Unaccompanied children are being unlawfully excluded from the care of local authorities
Over 70 organisations and individuals added their signatures to a letter published last week by the children's rights organisation ECPAT UK calling on the Home Office to stop placing unaccompanied asylum-seeking children in hotels.
It follows the publication of ECPAT UK's recent report Outside the frame: Unaccompanied children denied care and protection, which you can read here.
The report raised the alarm on the scale of child asylum seekers going missing after being placed in hotels.
ECPAT UK explained: "Since the summer of 2020, unaccompanied children arriving in England have had their rights systematically breached and have been denied the protections they should be afforded under the Children Act 1989. They have not had their needs assessed and have been unlawfully excluded from and denied the care of local authorities for unlimited periods of time, and instead are being placed directly by the Home Secretary in Home Office-sourced hotels. Many children have gone missing as a result of this policy."
With the assistance of the Helen Bamber Foundation and the child's' rights group Article 39, ECPAT UK issued a Freedom of Information (FOI) request to the Home Office on the 31st March 2022 to obtain data on the number of unaccompanied children seeking asylum placed in hotel accommodation between June 2021 and March 2022.
The FOI request also sought data on the number of children who have gone missing from Home Office commissioned hotel accommodation (and outside of the care of local authority children's services) in the same period.
ECPAT UK said the response to its FOI request revealed that 45 children had gone missing in the 10-month period, an average of four to five children per month or one per week. In the month of November 2021, 14 children were recorded missing.
The children's rights organisation added that it had received reports of Albanian boys aged as young as 11 or 12 going missing from hotels, with one report of a child jumping out of the window.
ECPAT UK stated: "Based on the information available, ECPAT UK can only conclude that this is a very serious child protection emergency which needs urgent attention. It is happening whilst existing legal safeguards for looked after children, unaccompanied children and child victims of trafficking are being eroded. A year has now passed since we and over 65 other charities raised the red flag about the practice of placing unaccompanied children in hotels with the Education Secretary and still this unlawful practice continues, leaving children at significant risk of harm."
The report notes that responses to Parliamentary Questions by the Immigration Minister indicate that 1,606 children who arrived alone in England between July 2021 and June 2022 were placed in hotel accommodation by the Home Office rather than in the care of local authorities.

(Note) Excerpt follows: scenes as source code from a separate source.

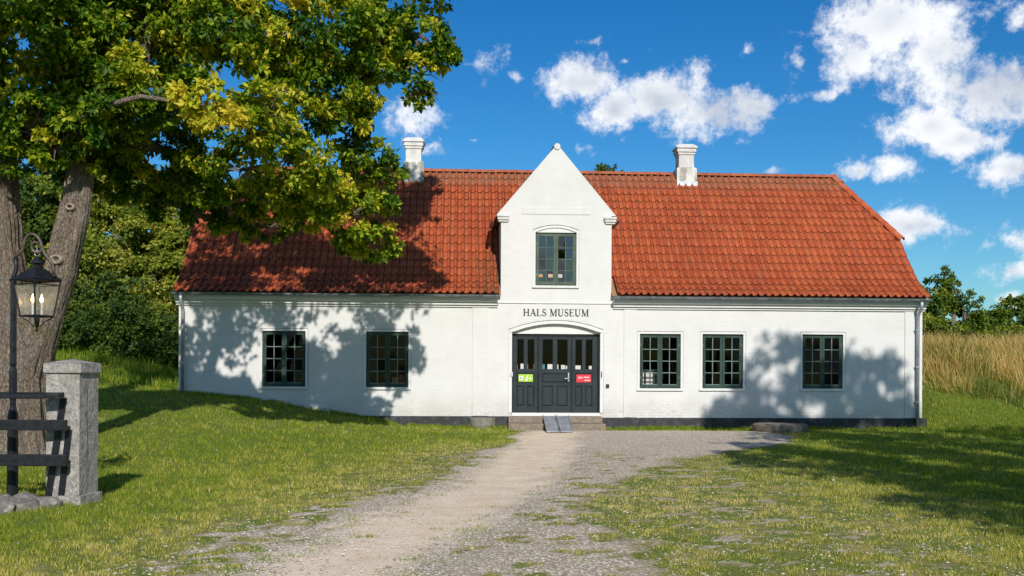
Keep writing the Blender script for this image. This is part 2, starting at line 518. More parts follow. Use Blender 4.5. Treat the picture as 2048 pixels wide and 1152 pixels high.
def bark_fn(n):
    P = n.n('ShaderNodeTexCoord').outputs['Object']
    v = n.vm('MULTIPLY', P, (1, 1, 0.30))
    v = n.vm('ADD', v, n.vm('MULTIPLY', n.noise(P, 6, 3, out=1), (0.12, 0.12, 0.05)))
    vo = n.n('ShaderNodeTexVoronoi', feature='DISTANCE_TO_EDGE', ins={'Vector': v, 'Scale': 30.0})
    e = n.mr(vo.outputs['Distance'], 0.0, 0.09)
    nz = n.noise(v, 38, 6, 0.7)
    c = n.ramp(nz, [(0.3, (0.15, 0.115, 0.085)), (0.55, (0.38, 0.30, 0.23)), (0.8, (0.56, 0.47, 0.38))])
    c = n.mix(n.m('MULTIPLY', n.m('SUBTRACT', 1.0, e), 0.45), c, (0.07, 0.055, 0.04))
    c = n.mix(n.m('MULTIPLY', n.mr(n.noise(P, 2.3, 5, 0.65), 0.52, 0.66), 0.5), c, (0.36, 0.34, 0.30))
    c = n.mix(n.m('MULTIPLY', n.mr(n.noise(n.vm('ADD', P, (4, 9, 2)), 2.6, 5, 0.65), 0.58, 0.70), 0.55), c, (0.22, 0.17, 0.04))
    h = n.m('ADD', n.m('MULTIPLY', e, 0.35), n.m('MULTIPLY', nz, 1.1))
    return pbsdf(n, c, 0.9, bump(n, h, 1.0, 0.09), 0.2)


M_bark = mat('furrowed_bark', bark_fn)
M_cutwood = simple('pale_weathered_wood', (0.25, 0.205, 0.16), 0.9, 0.1, var=0.3, scale=20, bm=0.5)


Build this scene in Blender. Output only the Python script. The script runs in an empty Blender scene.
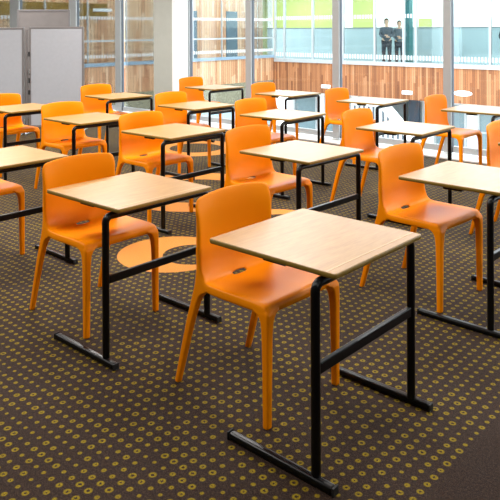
import bpy, bmesh, math, random
from mathutils import Vector, Matrix
random.seed(7)
S = bpy.context.scene
C = S.collection

# ---------------------------------------------------------------- helpers
def link(o, parent=None):
    C.objects.link(o)
    if parent is not None:
        o.parent = parent
    return o

def mesh_obj(name, bm, mat, parent=None, smooth=False, angle=None):
    me = bpy.data.meshes.new(name)
    bmesh.ops.recalc_face_normals(bm, faces=bm.faces[:])
    bm.to_mesh(me); bm.free()
    for m in (mat if isinstance(mat, (list, tuple)) else [mat]):
        me.materials.append(m)
    if smooth:
        me.polygons.foreach_set('use_smooth', [True] * len(me.polygons))
    if angle is not None:
        me.polygons.foreach_set('use_smooth', [True] * len(me.polygons))
        try: me.set_sharp_from_angle(angle=math.radians(angle))
        except Exception: pass
    return link(bpy.data.objects.new(name, me), parent)

def empty(name, loc, rz=0.0, parent=None):
    o = bpy.data.objects.new(name, None)
    o.empty_display_size = .1
    o.location = loc; o.rotation_euler = (0, 0, rz)
    return link(o, parent)

def tag(o, label=None, cat=None, group=None, kind=None):
    if label: o['label'] = label
    if cat: o['category'] = cat
    if group: o['group'] = group
    if kind: o['kind'] = kind
    return o

def box(bm, x0, x1, y0, y1, z0, z1, bev=0.0, seg=2, mat=0):
    r = bmesh.ops.create_cube(bm, size=1)
    vs = r['verts']
    for v in vs:
        v.co = Vector(((x0 + x1) / 2 + v.co.x * (x1 - x0), (y0 + y1) / 2 + v.co.y * (y1 - y0), (z0 + z1) / 2 + v.co.z * (z1 - z0)))
    fs = {f for v in vs for f in v.link_faces}
    for f in fs: f.material_index = mat
    if bev:
        es = list({e for v in vs for e in v.link_edges})
        bmesh.ops.bevel(bm, geom=es, offset=bev, segments=seg, affect='EDGES', profile=.5)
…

ECPAT UK added that the Home Office is in breach of its obligations under Section 55 of the Borders, Citizenship and Immigration Act 2009 by continuing to place children in hotels.
In the joint letter published last week, ECPAT UK and the other signatories said: "Our concern for these children cannot be overstated. Already vulnerable, separated and traumatised, isolated from family support networks, they are at greatest risk of going missing and of exploitation and trafficking. Some may have already been trafficked and are at significant risk of being re-trafficked. They need - and are entitled to - care in supportive foster or residential homes, with skilled professionals to help them recover in safety."
The letter says action is urgently needed and the use of hotel accommodation must cease.
Chloë Darlington from Children England said: "Reading ECPAT UK's latest figures on how many children have been placed in hotel accommodation instead of the care any unaccompanied child has the right to – and how many have gone missing from that accommodation – was truly chilling. This supposedly temporary Home Office policy has become a shadow system that sets a dangerous precedent, where some children are entitled to care and some children are not, based on where they've come from. The breadth of support for our statement of concern should remind the government that children are children first, and the care system and legal protections like the Children Act 1989 are there for every child – not only those born in the UK."
In response to ECPAT UK's report, a spokesperson for the Home Office told The Independent: "Due to the ongoing and significant surge in arrivals of migrants using dangerous and unsafe methods to enter the UK, we are facing unprecedented levels of demand on hotel accommodation for unaccompanied asylum-seeking children. Any child going missing is extremely serious, which is why we work closely with local authorities and the police to operate robust missing persons protocols to ensure their whereabouts are known and that they are safe. We work to ensure vulnerable children are provided with appropriate placements for their needs."